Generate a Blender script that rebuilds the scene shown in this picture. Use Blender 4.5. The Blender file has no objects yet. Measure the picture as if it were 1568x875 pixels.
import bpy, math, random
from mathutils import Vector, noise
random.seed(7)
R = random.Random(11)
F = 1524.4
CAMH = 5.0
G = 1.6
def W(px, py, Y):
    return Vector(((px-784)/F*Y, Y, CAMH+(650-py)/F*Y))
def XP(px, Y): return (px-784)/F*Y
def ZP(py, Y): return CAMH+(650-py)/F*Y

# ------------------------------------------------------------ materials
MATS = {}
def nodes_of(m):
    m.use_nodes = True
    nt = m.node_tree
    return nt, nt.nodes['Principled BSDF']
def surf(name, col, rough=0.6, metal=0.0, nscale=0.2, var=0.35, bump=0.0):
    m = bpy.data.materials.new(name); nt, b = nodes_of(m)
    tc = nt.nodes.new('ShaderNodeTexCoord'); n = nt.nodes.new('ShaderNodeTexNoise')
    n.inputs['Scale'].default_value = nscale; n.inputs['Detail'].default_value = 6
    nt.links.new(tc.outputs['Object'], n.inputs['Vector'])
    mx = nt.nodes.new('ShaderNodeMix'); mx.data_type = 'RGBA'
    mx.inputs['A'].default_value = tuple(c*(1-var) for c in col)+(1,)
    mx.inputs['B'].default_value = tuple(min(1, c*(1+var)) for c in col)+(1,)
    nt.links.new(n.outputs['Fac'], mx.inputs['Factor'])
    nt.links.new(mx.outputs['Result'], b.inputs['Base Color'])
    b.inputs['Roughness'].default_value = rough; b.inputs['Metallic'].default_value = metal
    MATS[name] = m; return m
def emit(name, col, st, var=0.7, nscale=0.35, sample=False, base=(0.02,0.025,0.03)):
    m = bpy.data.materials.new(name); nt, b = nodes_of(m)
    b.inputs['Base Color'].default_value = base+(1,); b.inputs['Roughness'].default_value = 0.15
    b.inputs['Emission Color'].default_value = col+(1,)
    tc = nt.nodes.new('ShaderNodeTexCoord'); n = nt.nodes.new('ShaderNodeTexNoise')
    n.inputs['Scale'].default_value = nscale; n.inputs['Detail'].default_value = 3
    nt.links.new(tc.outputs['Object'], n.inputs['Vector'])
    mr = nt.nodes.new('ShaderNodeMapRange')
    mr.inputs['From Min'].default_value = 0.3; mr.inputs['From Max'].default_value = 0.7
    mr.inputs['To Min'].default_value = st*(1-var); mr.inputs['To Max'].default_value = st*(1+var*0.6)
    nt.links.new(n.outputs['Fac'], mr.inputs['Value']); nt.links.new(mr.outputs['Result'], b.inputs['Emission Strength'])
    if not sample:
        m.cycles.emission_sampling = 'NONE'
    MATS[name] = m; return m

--

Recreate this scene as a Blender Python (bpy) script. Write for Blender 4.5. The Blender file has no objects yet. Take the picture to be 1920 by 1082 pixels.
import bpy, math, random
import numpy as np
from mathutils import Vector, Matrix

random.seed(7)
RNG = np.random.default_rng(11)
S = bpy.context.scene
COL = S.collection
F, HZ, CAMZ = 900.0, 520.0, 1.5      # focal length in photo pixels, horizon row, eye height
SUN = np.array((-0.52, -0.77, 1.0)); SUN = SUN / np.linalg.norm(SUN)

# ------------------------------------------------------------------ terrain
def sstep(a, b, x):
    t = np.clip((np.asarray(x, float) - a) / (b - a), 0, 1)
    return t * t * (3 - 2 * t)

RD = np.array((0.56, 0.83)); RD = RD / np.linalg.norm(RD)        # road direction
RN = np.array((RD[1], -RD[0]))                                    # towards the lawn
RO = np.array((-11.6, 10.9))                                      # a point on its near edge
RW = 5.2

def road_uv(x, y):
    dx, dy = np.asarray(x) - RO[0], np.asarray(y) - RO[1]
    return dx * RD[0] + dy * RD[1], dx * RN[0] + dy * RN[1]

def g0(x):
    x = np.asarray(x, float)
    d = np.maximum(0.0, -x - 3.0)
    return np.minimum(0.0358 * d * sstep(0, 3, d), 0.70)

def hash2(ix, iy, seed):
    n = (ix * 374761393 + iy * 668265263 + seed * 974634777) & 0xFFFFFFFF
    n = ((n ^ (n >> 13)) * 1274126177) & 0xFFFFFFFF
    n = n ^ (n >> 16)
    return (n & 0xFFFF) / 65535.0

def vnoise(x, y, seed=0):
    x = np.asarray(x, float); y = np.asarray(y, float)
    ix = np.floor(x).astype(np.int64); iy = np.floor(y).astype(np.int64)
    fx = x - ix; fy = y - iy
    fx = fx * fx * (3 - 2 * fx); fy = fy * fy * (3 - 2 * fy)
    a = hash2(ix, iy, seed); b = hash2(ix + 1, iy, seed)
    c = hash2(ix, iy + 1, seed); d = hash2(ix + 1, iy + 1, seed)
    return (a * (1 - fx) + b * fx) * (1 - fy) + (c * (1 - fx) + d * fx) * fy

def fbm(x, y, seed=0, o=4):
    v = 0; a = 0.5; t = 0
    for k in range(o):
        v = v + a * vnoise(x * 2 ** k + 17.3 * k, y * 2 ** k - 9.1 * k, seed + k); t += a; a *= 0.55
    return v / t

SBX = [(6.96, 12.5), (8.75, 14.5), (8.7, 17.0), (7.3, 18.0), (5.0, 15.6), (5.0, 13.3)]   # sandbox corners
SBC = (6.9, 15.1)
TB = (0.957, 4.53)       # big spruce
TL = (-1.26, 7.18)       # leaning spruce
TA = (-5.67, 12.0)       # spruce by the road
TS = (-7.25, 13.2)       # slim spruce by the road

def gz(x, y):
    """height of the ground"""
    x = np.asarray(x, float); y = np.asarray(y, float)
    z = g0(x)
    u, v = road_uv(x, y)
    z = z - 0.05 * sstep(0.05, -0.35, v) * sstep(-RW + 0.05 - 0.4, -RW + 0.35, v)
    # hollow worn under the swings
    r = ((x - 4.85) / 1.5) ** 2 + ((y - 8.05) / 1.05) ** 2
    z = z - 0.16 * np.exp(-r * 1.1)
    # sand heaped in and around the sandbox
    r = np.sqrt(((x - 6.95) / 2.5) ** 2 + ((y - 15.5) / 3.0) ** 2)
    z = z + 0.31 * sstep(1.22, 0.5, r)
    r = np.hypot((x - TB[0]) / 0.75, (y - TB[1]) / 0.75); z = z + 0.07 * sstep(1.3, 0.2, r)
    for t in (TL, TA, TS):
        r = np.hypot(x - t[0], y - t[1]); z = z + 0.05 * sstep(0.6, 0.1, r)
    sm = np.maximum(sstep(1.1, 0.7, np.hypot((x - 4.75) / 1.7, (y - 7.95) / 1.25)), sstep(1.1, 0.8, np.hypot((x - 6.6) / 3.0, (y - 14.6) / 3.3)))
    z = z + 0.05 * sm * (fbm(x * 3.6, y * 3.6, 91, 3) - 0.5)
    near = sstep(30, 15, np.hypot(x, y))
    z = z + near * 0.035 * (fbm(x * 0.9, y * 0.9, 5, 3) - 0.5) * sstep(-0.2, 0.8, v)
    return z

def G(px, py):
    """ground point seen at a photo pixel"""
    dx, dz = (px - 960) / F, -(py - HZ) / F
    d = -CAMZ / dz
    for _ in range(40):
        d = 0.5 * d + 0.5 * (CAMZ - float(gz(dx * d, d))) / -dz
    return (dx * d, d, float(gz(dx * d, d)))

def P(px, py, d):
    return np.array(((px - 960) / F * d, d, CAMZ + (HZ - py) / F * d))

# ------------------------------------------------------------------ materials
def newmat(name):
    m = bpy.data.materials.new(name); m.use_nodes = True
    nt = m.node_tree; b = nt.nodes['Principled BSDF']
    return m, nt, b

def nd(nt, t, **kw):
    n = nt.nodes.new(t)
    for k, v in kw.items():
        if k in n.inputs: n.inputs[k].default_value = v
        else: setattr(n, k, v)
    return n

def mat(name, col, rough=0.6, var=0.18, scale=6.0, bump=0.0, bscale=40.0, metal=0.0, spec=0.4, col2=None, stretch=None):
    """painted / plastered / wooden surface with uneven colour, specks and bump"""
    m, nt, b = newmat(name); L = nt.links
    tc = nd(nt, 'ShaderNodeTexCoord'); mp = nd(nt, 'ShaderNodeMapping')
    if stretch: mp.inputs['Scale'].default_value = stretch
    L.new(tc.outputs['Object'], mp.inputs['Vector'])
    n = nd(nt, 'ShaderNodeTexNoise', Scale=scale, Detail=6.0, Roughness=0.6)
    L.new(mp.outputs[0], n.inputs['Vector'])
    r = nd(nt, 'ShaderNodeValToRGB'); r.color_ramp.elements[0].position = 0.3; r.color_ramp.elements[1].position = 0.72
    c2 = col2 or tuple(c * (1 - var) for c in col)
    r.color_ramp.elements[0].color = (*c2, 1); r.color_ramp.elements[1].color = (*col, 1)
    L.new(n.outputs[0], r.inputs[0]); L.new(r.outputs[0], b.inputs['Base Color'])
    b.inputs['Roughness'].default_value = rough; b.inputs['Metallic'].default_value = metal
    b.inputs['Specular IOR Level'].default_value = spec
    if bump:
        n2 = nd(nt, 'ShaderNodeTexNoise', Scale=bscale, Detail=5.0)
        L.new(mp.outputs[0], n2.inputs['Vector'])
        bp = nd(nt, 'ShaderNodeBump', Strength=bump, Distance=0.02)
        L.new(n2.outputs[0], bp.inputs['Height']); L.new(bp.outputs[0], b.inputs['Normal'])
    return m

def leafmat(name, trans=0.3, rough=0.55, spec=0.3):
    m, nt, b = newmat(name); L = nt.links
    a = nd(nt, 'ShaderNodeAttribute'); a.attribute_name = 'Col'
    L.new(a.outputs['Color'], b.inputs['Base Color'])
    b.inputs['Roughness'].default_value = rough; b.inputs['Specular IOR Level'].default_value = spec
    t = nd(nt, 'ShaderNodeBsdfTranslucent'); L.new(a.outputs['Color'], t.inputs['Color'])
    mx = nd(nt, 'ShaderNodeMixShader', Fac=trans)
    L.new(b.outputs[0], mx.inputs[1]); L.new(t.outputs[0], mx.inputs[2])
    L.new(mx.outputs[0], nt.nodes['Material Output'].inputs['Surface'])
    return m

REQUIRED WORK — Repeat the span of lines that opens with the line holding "Recreate this scene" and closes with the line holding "return t * t * (3 - 2 * t)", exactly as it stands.

ANSWER FOR THE TASK —
Recreate this scene as a Blender Python (bpy) script. Write for Blender 4.5. The Blender file has no objects yet. Take the picture to be 1920 by 1082 pixels.
import bpy, math, random
import numpy as np
from mathutils import Vector, Matrix

random.seed(7)
RNG = np.random.default_rng(11)
S = bpy.context.scene
COL = S.collection
F, HZ, CAMZ = 900.0, 520.0, 1.5      # focal length in photo pixels, horizon row, eye height
SUN = np.array((-0.52, -0.77, 1.0)); SUN = SUN / np.linalg.norm(SUN)

# ------------------------------------------------------------------ terrain
def sstep(a, b, x):
    t = np.clip((np.asarray(x, float) - a) / (b - a), 0, 1)
    return t * t * (3 - 2 * t)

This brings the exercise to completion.